In a sign that illicit drug trade is becoming more and more an
established industry, new countries are cutting into the marketplace
and American drug gangs are being ousted out of the wholesale trade in
their own country.

Mexican and U.S. drug traffickers face increasing competition from
their counterparts in Caribbean and Central American nations, U.S.
drug czar Barry McCaffrey reports in a review of trends in the
narcotics trade.

Mexico -- which has again been certified by the Clinton administration
as a full and helpful partner in the war against drugs -- is still the
leading route for cocaine shipments into the United States.

But traffickers in Jamaica, Haiti, the Dominican Republic and Panama
are rapidly gaining ground, McCaffrey says.

Meanwhile, American drug gangs have been pushed out of the wholesale
domestic trade by Dominicans, Colombians and Mexicans.

Americans simply can't compete because they're easier to watch by U.S.
authorities. Meanwhile, wholesalers from other countries have set up
shop in the U.S., moving in without police histories and hiding their
proceeds in foreign banks.

While the U.S. concentrates on trying to stem the flow of cocaine from
Colombia through Mexico into this country, other countries have made
big inroads into the trade. ''There's a lot more (cocaine) showing up
in Haiti, the Dominican Republic, the Jamaica axis,'' McCaffrey reported.

Panama may become a special case, and in time it could become the
major player in world cocaine trade. With U.S. troops out of Panama
for the first time in nearly a century, drug trafficking is increasing
rapidly in that country. And the increase is expected to continue to
escalate because of geography. Colombia, the region's leading drug
producer, is a next-door neighbor to Panama.

Colombia also illustrates the complexity of the drug trade. Consider
these facts:

Leftist rebels in Colombia protect cocaine shipments, and even
coordinate planting the crop and move shipments. Meanwhile, right-wing
paramilitary groups who are fighting the rebels operate cocaine
processing labs. And when the Colombian government tried to bribe its
way to a peace accord with the rebels by giving them a
Switzerland-size chunk of Colombia, the rebels quickly planted the
35,000 acres of cocaine on their new property.

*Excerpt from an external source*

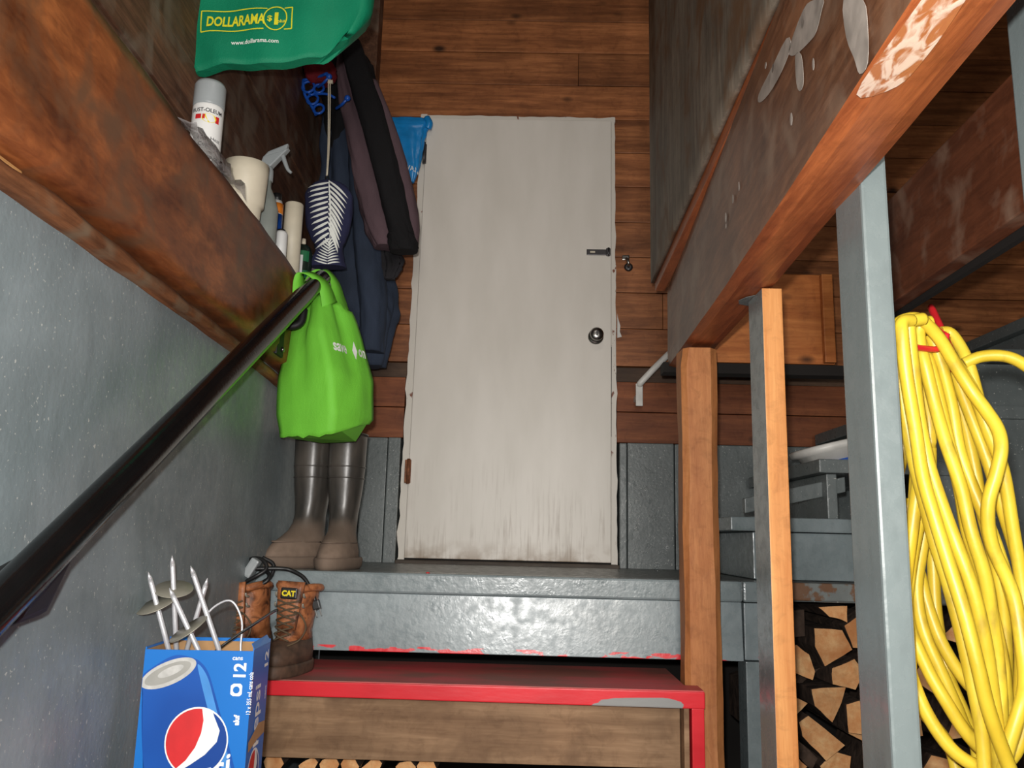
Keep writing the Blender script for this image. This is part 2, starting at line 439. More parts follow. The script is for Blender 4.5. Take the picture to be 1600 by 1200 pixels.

It has become obvious that the U.S. demand for illicit drugs --
especially cocaine -- has created a monstrous, complex supply mechanism
that can rapidly change its shape and form in response to every effort
we make to bring it under control.

What may be needed is a U.S. plan broader, more sophisticated and
costly than anyone has heretofore imagined.

And all because too many Americans can't simply say "No."